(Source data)
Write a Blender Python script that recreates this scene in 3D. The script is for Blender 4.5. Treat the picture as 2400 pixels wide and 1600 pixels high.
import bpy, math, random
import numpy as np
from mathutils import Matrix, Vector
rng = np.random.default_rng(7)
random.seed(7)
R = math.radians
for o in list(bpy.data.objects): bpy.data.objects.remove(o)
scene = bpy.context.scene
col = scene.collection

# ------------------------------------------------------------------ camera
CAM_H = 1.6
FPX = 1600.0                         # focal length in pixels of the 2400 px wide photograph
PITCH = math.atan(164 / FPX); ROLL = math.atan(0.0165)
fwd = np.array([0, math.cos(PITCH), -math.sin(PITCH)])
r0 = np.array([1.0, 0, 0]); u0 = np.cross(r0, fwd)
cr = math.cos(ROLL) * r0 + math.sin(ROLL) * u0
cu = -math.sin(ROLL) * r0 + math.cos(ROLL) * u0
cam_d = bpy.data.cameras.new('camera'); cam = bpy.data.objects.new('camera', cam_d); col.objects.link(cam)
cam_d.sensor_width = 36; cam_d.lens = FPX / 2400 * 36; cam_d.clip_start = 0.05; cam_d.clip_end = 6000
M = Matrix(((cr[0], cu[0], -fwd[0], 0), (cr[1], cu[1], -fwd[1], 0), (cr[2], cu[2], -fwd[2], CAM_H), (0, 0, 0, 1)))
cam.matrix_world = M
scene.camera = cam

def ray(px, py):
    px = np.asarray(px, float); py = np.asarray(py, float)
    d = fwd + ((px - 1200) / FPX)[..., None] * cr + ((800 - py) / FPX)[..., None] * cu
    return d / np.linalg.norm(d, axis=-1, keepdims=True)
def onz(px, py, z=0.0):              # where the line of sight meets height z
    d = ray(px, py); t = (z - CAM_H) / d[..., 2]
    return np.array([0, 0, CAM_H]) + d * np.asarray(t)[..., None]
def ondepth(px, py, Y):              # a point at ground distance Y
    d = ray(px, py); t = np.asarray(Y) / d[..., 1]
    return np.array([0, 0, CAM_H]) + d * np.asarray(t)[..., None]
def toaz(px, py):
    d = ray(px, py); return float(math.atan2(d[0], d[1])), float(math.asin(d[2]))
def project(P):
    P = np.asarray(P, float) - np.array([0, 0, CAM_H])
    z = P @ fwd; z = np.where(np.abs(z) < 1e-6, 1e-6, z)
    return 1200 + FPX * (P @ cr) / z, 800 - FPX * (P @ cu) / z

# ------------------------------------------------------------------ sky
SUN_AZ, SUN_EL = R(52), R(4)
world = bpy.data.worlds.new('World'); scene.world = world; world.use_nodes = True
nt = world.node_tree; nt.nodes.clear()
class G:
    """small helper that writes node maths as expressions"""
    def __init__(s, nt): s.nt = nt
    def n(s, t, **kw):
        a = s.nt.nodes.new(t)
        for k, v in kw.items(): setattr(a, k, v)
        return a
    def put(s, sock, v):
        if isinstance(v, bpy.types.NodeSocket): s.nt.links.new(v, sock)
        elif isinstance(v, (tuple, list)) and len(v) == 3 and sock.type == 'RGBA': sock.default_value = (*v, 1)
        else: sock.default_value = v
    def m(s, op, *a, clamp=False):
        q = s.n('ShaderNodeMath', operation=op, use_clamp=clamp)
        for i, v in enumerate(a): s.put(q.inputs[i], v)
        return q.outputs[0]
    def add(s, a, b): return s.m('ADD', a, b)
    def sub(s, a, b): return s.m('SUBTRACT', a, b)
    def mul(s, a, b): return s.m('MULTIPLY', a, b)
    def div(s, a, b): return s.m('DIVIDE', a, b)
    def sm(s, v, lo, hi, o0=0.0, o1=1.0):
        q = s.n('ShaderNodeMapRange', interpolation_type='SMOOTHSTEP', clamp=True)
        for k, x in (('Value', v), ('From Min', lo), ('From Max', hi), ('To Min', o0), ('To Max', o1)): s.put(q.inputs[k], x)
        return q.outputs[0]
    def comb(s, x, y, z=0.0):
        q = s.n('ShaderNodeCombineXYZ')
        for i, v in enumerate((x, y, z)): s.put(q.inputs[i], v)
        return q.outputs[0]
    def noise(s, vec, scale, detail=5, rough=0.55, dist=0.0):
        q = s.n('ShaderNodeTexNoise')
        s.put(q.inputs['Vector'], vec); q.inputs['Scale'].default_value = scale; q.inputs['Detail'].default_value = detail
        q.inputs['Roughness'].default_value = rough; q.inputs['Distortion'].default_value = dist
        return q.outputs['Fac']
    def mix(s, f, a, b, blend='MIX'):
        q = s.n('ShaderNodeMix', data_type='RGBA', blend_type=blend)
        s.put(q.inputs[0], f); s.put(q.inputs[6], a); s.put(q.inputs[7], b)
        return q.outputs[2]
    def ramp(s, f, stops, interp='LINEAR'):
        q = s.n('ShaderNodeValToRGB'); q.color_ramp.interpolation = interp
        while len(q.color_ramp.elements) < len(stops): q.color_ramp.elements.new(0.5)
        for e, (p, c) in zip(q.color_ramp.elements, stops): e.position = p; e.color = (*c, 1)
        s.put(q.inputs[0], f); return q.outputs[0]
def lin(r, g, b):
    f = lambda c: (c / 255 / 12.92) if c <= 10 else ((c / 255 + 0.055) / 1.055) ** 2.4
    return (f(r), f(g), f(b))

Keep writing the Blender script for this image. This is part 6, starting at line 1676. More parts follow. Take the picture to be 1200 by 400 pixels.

» **THE REQUEST**: Write every record out again, unaltered.

» **ANSWER FOR THE TASK**:
Write a Blender Python script that recreates this scene in 3D. The script is for Blender 4.5. Treat the picture as 2400 pixels wide and 1600 pixels high.
import bpy, math, random
import numpy as np
from mathutils import Matrix, Vector
rng = np.random.default_rng(7)
random.seed(7)
R = math.radians
for o in list(bpy.data.objects): bpy.data.objects.remove(o)
scene = bpy.context.scene
col = scene.collection

# ------------------------------------------------------------------ camera
CAM_H = 1.6
FPX = 1600.0                         # focal length in pixels of the 2400 px wide photograph
PITCH = math.atan(164 / FPX); ROLL = math.atan(0.0165)
fwd = np.array([0, math.cos(PITCH), -math.sin(PITCH)])
r0 = np.array([1.0, 0, 0]); u0 = np.cross(r0, fwd)
cr = math.cos(ROLL) * r0 + math.sin(ROLL) * u0
cu = -math.sin(ROLL) * r0 + math.cos(ROLL) * u0
cam_d = bpy.data.cameras.new('camera'); cam = bpy.data.objects.new('camera', cam_d); col.objects.link(cam)
cam_d.sensor_width = 36; cam_d.lens = FPX / 2400 * 36; cam_d.clip_start = 0.05; cam_d.clip_end = 6000
M = Matrix(((cr[0], cu[0], -fwd[0], 0), (cr[1], cu[1], -fwd[1], 0), (cr[2], cu[2], -fwd[2], CAM_H), (0, 0, 0, 1)))
cam.matrix_world = M
scene.camera = cam

def ray(px, py):
    px = np.asarray(px, float); py = np.asarray(py, float)
    d = fwd + ((px - 1200) / FPX)[..., None] * cr + ((800 - py) / FPX)[..., None] * cu
    return d / np.linalg.norm(d, axis=-1, keepdims=True)
def onz(px, py, z=0.0):              # where the line of sight meets height z
    d = ray(px, py); t = (z - CAM_H) / d[..., 2]
    return np.array([0, 0, CAM_H]) + d * np.asarray(t)[..., None]
def ondepth(px, py, Y):              # a point at ground distance Y
    d = ray(px, py); t = np.asarray(Y) / d[..., 1]
    return np.array([0, 0, CAM_H]) + d * np.asarray(t)[..., None]
def toaz(px, py):
    d = ray(px, py); return float(math.atan2(d[0], d[1])), float(math.asin(d[2]))
def project(P):
    P = np.asarray(P, float) - np.array([0, 0, CAM_H])
    z = P @ fwd; z = np.where(np.abs(z) < 1e-6, 1e-6, z)
    return 1200 + FPX * (P @ cr) / z, 800 - FPX * (P @ cu) / z

# ------------------------------------------------------------------ sky
SUN_AZ, SUN_EL = R(52), R(4)
world = bpy.data.worlds.new('World'); scene.world = world; world.use_nodes = True
nt = world.node_tree; nt.nodes.clear()
class G:
    """small helper that writes node maths as expressions"""
    def __init__(s, nt): s.nt = nt
    def n(s, t, **kw):
        a = s.nt.nodes.new(t)
        for k, v in kw.items(): setattr(a, k, v)
        return a
    def put(s, sock, v):
        if isinstance(v, bpy.types.NodeSocket): s.nt.links.new(v, sock)
        elif isinstance(v, (tuple, list)) and len(v) == 3 and sock.type == 'RGBA': sock.default_value = (*v, 1)
        else: sock.default_value = v
    def m(s, op, *a, clamp=False):
        q = s.n('ShaderNodeMath', operation=op, use_clamp=clamp)
        for i, v in enumerate(a): s.put(q.inputs[i], v)
        return q.outputs[0]
    def add(s, a, b): return s.m('ADD', a, b)
    def sub(s, a, b): return s.m('SUBTRACT', a, b)
    def mul(s, a, b): return s.m('MULTIPLY', a, b)
    def div(s, a, b): return s.m('DIVIDE', a, b)
    def sm(s, v, lo, hi, o0=0.0, o1=1.0):
        q = s.n('ShaderNodeMapRange', interpolation_type='SMOOTHSTEP', clamp=True)
        for k, x in (('Value', v), ('From Min', lo), ('From Max', hi), ('To Min', o0), ('To Max', o1)): s.put(q.inputs[k], x)
        return q.outputs[0]
    def comb(s, x, y, z=0.0):
        q = s.n('ShaderNodeCombineXYZ')
        for i, v in enumerate((x, y, z)): s.put(q.inputs[i], v)
        return q.outputs[0]
    def noise(s, vec, scale, detail=5, rough=0.55, dist=0.0):
        q = s.n('ShaderNodeTexNoise')
        s.put(q.inputs['Vector'], vec); q.inputs['Scale'].default_value = scale; q.inputs['Detail'].default_value = detail
        q.inputs['Roughness'].default_value = rough; q.inputs['Distortion'].default_value = dist
        return q.outputs['Fac']
    def mix(s, f, a, b, blend='MIX'):
        q = s.n('ShaderNodeMix', data_type='RGBA', blend_type=blend)
        s.put(q.inputs[0], f); s.put(q.inputs[6], a); s.put(q.inputs[7], b)
        return q.outputs[2]
    def ramp(s, f, stops, interp='LINEAR'):
        q = s.n('ShaderNodeValToRGB'); q.color_ramp.interpolation = interp
        while len(q.color_ramp.elements) < len(stops): q.color_ramp.elements.new(0.5)
        for e, (p, c) in zip(q.color_ramp.elements, stops): e.position = p; e.color = (*c, 1)
        s.put(q.inputs[0], f); return q.outputs[0]
def lin(r, g, b):
    f = lambda c: (c / 255 / 12.92) if c <= 10 else ((c / 255 + 0.055) / 1.055) ** 2.4
    return (f(r), f(g), f(b))

Keep writing the Blender script for this image. This is part 6, starting at line 1676. More parts follow. Take the picture to be 1200 by 400 pixels.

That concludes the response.